Cronaca
29.03.2018 - 11:590
Aggiornamento: 21.06.2018 - 14:17
Borradori smorza i toni, "Plein si renderà conto del privilegio di lavorare in un paese dove la legge vale per tutti". Ma gli ex dipendenti accusano, "orari folli, riunioni notturne, licenziamenti..."
La rabbia dello stilista, seccato per un controllo avvenuto alle 23. ha aperto il vaso di Pandora. "Ho lasciato per attacchi di panico, a volte lavoravamo fino alle 6 e dovevamo rientrare alle 9". "Ho lavorato anche 24 ore filate". Il PS di Bellinzona, "un milionario della moda che sfrutta i dipendenti"
LUGANO – Tutti contro Philipp Plein, tranne il Comune di Lugano che cerca di calmare le acque: Marco Borradori ha scritto su Facebook un post dove si dice “dispiaciuto per l’accaduto e per le polemiche, che non sono mai costruttive, ribadisco la mia fiducia nell’Amministrazione cantonale. Il mio apprezzamento per Philip Plein rimane immutato, così come la stima per la sua attività, che ha portato un altro grande nome della moda internazionale a Lugano. Al di là della rabbia del momento sono certo che sappia che noi non lo trattiamo come un criminale e che anzi siamo ospitali e fieri di avere il suo brand. Sono sicuro che, passata l’amarezza, si renderà conto di quale grande privilegio sia vivere e lavorare in un paese in cui la legge e le norme valgono per tutti”.

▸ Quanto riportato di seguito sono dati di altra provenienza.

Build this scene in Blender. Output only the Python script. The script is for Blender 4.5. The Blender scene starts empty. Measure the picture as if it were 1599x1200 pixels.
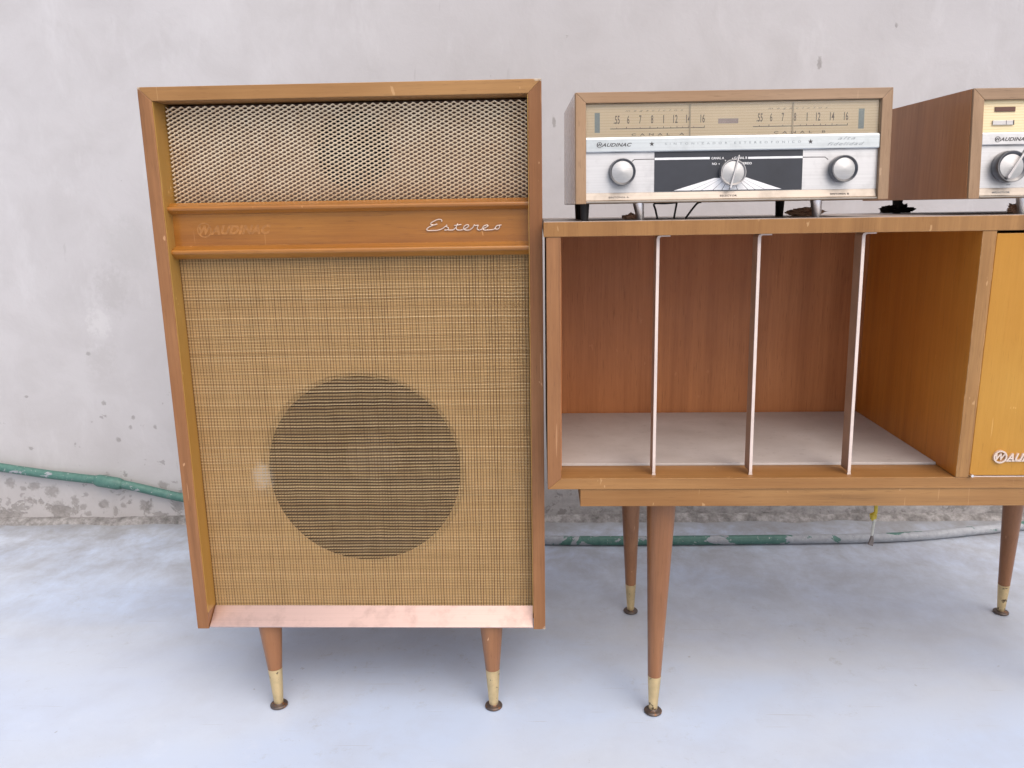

Evidente l’interesse nel voler tenere a Lugano uno stilista che, effettivamente, porta posti di lavoro e introiti. Ma il caso di ieri ha scoperchiato il classico vaso di Pandora: nel nostro articolo, abbiamo parlato della proposta di uno stage retribuito 800 franchi per persone con tre anni di esperienza. A vari colleghi si sono rivolti altri dipendenti o ex dipendenti di Plein, che parlano delle condizioni di lavoro.
Per esempio, una donna sul Corriere del Ticino parla di 24 ore filate di lavoro, di cui solo otto pagate. “Philipp Plein pretendeva che tutti i dipendenti fossero sempre pronti a piegarsi alle sue esigenze. Spesso fissava dei meeting e arrivava in ritardo, senza avvisarci. E a noi toccava star lì ad aspettare. Le riunioni erano alle 23… e una collega che non si è presentata perché aveva la mamma malata non si è più vista”.
Altre due persone hanno contattato ticinonews. “Lavorare fino all’1 capitava abbastanza spesso, ma mi è successo anche di dover restare fino alle 4 o alle 6 del mattino per poi ripresentarmi in ufficio alle 9, o addirittura di dover lavorare nel weekend”, con straordinari non retribuiti e non recuperabili. Ha lasciato il posto di lavoro perché aveva iniziato a soffrire di attacchi di panico.
“Lavorare fino a tardi capitava molto spesso. Io però restavo fino alle 2, poi me ne andavo. Ai miei colleghi è successo di dover lavorare fino alle 6 del mattino. Non voglio sputare nel piatto dove ho mangiato. Capisco gli straordinari in vista di una sfilata, ma lì era la regola e non l’eccezione”, ha aggiunto una giovane donna.
Ad attaccare è anche il Partito socialista di Bellinzona, sui social. “Un milionario della moda, sfrutta i suoi dipendenti, l’ufficio del lavoro glielo fa notare e lui piccato reagisce. Il Comune di Lugano corre in suo aiuto. È ora di finirla. Le regole valgono per tutti, sia per il piccolo artigiano che per il plurimilionario che vende giacche a 100'000 franchi l’una”.